▶ [AIM OF THE TASK] Below are records; reproduce exactly the lines from the one that has "Continue the Blender" through the one that has "16).build('marker_lamp', CAST, T)", ends included, and nothing more.

Rows from a 3D scene dataset
+++

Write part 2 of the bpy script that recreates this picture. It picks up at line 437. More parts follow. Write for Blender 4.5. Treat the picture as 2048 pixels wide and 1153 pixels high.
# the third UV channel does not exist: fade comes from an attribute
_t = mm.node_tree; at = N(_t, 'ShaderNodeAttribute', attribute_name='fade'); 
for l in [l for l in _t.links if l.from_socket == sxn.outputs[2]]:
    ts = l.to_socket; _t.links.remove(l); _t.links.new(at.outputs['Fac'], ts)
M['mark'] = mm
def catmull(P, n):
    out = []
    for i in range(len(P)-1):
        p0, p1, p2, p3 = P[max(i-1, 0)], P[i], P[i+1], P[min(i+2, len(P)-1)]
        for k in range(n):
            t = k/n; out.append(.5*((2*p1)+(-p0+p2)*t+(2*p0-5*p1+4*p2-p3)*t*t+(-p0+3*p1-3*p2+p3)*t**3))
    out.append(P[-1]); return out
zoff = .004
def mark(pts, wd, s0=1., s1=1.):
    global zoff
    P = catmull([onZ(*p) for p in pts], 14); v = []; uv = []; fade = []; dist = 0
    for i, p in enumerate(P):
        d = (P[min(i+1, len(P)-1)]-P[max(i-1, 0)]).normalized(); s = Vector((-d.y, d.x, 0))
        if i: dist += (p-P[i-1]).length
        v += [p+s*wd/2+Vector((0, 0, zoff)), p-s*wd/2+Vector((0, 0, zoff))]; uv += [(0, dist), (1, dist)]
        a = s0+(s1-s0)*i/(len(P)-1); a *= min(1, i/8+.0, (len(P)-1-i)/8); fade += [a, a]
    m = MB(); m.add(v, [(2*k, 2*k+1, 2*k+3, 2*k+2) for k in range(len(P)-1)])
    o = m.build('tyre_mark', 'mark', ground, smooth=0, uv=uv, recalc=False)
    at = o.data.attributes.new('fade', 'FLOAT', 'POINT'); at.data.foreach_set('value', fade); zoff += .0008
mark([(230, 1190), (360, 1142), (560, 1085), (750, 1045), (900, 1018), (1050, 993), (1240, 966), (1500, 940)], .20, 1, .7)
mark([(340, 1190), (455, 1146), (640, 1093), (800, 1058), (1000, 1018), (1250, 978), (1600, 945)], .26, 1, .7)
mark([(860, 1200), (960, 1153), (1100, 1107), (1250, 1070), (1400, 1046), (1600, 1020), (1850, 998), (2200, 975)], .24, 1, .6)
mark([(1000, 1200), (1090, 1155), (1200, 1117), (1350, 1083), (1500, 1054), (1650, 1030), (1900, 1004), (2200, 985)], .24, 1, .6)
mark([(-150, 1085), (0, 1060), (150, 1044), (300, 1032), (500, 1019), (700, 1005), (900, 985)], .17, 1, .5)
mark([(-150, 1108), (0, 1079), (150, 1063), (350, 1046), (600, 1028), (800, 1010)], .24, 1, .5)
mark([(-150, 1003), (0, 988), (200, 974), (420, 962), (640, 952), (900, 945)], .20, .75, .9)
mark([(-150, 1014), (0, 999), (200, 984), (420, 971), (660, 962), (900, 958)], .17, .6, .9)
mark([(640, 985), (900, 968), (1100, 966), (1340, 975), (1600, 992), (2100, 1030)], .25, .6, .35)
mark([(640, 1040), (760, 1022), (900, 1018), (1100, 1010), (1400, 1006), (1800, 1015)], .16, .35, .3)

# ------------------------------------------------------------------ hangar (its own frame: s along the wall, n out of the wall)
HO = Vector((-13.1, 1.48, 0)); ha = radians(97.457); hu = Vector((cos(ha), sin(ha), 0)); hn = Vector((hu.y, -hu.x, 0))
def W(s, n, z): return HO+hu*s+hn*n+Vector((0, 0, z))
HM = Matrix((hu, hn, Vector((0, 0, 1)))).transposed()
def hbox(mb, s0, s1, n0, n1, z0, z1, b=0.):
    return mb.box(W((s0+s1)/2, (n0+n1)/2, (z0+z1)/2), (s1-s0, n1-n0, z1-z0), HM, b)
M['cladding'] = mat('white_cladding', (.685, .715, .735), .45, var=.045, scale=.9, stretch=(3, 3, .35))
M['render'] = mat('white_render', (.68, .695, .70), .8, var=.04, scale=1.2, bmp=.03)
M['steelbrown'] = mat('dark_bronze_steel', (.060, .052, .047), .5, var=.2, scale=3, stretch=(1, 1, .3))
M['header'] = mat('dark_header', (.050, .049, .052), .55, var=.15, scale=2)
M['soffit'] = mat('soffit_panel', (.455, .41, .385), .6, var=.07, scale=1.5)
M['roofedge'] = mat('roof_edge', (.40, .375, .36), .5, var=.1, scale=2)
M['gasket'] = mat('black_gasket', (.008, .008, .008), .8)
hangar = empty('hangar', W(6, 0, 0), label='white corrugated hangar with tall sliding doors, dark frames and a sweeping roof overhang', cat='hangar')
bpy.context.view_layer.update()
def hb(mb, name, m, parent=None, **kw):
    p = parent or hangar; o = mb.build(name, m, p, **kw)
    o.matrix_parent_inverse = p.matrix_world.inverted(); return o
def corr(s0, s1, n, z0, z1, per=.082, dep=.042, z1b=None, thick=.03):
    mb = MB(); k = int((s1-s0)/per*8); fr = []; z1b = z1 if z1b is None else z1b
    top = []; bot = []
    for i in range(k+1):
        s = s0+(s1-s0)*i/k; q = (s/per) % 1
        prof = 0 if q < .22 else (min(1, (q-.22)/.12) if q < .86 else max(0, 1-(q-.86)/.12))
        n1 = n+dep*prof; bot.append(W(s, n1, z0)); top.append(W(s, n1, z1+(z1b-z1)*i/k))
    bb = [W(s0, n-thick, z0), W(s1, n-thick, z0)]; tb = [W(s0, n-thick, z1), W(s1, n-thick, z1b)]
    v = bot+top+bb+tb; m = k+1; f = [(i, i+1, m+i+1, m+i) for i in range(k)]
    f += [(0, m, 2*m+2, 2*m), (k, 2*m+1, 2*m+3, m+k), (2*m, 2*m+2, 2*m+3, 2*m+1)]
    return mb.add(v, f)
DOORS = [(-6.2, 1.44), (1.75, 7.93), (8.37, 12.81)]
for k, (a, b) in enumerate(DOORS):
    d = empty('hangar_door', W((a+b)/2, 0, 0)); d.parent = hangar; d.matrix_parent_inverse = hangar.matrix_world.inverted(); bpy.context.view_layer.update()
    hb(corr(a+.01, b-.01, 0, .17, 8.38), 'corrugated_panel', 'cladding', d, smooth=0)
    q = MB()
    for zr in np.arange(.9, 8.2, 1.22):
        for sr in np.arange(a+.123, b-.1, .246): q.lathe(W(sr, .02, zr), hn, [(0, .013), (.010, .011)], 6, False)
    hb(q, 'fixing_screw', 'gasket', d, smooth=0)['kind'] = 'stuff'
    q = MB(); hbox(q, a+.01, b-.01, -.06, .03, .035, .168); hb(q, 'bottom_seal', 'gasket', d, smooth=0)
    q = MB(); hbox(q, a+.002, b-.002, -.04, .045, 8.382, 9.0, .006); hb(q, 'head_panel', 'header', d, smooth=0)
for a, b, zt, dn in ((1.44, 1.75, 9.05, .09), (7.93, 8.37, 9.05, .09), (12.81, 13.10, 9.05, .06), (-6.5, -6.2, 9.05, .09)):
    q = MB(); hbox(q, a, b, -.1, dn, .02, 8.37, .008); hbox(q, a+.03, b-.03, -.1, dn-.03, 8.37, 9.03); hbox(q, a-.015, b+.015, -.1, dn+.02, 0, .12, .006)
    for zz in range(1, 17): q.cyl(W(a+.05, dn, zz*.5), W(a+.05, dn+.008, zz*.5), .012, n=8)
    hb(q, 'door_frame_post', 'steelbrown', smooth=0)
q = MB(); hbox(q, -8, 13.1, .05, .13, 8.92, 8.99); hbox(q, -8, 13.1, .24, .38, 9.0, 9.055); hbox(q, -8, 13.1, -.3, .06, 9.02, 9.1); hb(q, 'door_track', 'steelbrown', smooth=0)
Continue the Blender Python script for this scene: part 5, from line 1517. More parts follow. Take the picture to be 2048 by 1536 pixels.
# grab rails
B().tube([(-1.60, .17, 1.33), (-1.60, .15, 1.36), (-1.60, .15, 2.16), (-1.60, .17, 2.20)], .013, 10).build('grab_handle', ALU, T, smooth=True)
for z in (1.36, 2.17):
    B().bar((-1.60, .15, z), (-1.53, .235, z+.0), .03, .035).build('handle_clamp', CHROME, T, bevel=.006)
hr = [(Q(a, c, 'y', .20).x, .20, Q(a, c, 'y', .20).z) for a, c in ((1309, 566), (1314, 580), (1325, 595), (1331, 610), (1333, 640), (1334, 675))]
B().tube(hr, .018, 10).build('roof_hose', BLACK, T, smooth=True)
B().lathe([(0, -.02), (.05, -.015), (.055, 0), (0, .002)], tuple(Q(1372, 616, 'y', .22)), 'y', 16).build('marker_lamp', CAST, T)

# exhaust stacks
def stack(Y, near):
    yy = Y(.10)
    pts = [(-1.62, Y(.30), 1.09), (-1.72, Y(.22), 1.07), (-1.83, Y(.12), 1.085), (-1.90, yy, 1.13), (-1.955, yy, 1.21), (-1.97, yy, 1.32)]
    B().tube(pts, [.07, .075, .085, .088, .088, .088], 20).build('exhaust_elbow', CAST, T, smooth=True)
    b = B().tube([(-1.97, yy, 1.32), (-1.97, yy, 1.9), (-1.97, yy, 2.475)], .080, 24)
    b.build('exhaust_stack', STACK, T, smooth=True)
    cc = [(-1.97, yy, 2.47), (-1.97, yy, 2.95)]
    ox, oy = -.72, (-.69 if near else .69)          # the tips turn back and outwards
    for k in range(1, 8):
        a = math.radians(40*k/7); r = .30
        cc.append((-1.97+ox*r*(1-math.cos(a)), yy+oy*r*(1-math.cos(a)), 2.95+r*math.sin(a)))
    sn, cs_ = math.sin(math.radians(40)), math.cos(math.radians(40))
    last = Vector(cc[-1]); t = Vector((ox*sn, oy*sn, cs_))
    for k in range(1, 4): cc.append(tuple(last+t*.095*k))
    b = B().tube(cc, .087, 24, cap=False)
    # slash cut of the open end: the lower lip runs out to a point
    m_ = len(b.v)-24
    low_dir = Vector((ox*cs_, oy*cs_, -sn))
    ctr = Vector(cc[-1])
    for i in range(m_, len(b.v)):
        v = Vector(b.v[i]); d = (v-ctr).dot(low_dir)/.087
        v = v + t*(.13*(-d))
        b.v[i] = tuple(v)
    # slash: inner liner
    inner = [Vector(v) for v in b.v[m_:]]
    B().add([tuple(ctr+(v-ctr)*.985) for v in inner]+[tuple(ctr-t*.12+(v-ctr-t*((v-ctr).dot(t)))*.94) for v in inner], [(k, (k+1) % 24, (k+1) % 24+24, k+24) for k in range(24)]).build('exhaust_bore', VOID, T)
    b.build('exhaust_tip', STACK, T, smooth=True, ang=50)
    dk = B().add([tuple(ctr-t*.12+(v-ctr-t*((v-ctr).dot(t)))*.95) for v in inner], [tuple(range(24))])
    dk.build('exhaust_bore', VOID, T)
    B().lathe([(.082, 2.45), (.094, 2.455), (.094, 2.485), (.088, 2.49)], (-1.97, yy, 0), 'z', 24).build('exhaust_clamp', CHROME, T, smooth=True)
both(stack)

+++

▶ [EXERCISE SOLUTION]
Continue the Blender Python script for this scene: part 5, from line 1517. More parts follow. Take the picture to be 2048 by 1536 pixels.
# grab rails
B().tube([(-1.60, .17, 1.33), (-1.60, .15, 1.36), (-1.60, .15, 2.16), (-1.60, .17, 2.20)], .013, 10).build('grab_handle', ALU, T, smooth=True)
for z in (1.36, 2.17):
    B().bar((-1.60, .15, z), (-1.53, .235, z+.0), .03, .035).build('handle_clamp', CHROME, T, bevel=.006)
hr = [(Q(a, c, 'y', .20).x, .20, Q(a, c, 'y', .20).z) for a, c in ((1309, 566), (1314, 580), (1325, 595), (1331, 610), (1333, 640), (1334, 675))]
B().tube(hr, .018, 10).build('roof_hose', BLACK, T, smooth=True)
B().lathe([(0, -.02), (.05, -.015), (.055, 0), (0, .002)], tuple(Q(1372, 616, 'y', .22)), 'y', 16).build('marker_lamp', CAST, T)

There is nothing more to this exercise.